On my run, I was thinking about the subchunking and overlap problem, and 
the dec-stripe solution, and I think I've come up with an in-between 
solution.

One of the reasons that we just stored overlap and then queried by using 
joining against subchunk+overlap, was that we didn't want to compute the 
exact overlap region for each query, for each subchunk. How about this:

* store subchunks, but not overlap.
* query against subchunk + adjacent subchunks.

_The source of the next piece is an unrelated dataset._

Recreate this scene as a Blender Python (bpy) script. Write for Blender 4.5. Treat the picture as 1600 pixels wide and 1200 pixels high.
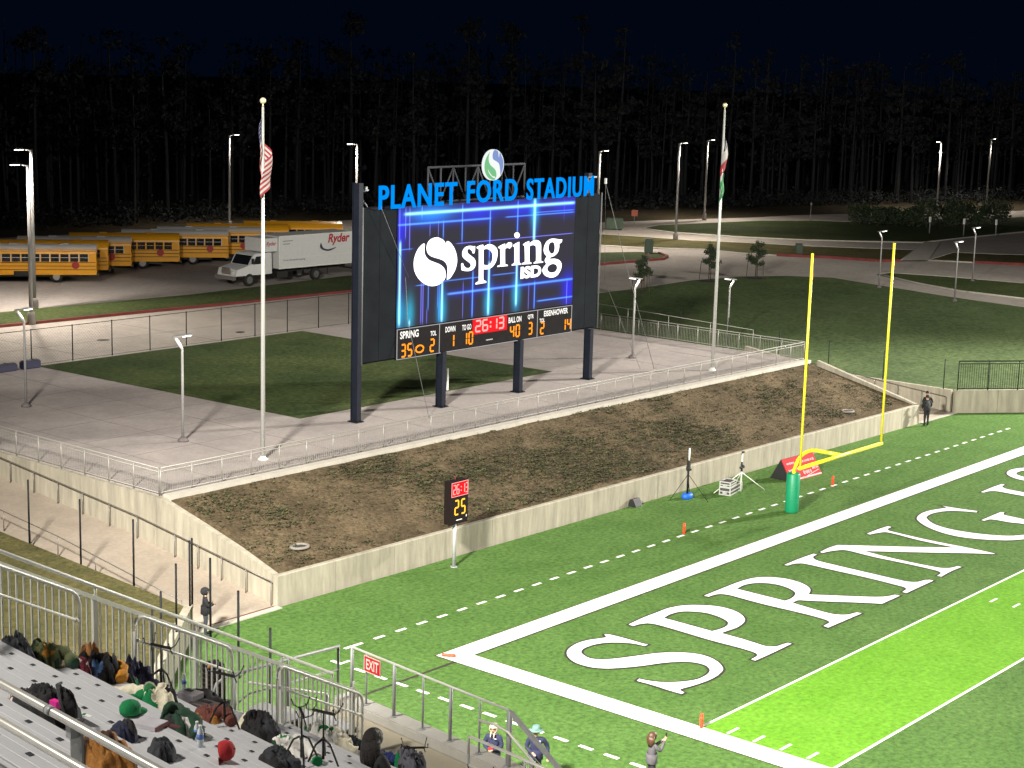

Effectively, this gives 
us overlap ~= subchunk width.
* computing this may have some noticeable cost if the czar has to do it 
(full scan of 10k chunks each with 200 subchunks = computation of 2 
million adjacency subchunks), so maybe we can push it to the workers, 
where it can be computed almost for free (actually, we can cache it on 
each worker)..
* subchunks are on-the-fly, so we save computation of overlap subchunks 
completely, and build half the temp tables as before
* Workaround subchunks from adjacent chunks by storing them using 
virtual subchunk numbers.
* This requires somewhat more code and complexity, but also eliminates 
the previous overlap management, so the net cost/complexity increase is 
low(?).


Another different idea: We build subchunk tables on the fly because the 
mysql optimizer is too stupid to use a "subchunkid=X" condition in the 
WHERE clause to its fullest effect. Did we try coaxing it by using a 
subquery?

i.e., SELECT o1.blah, o2.blah FROM (SELECT ... FROM Object_N WHERE 
subchunkid=X) as o1, (SELECT ... FROM Object_N WHERE subchunkid = X) AS 
o2 WHERE...
instead of
SELECT o1.blah, o2.blah FROM Object_N AS o1, Object_N AS o2 WHERE 
subchunkid = X AND ...;

Have a great weekend, and thanks for the great week!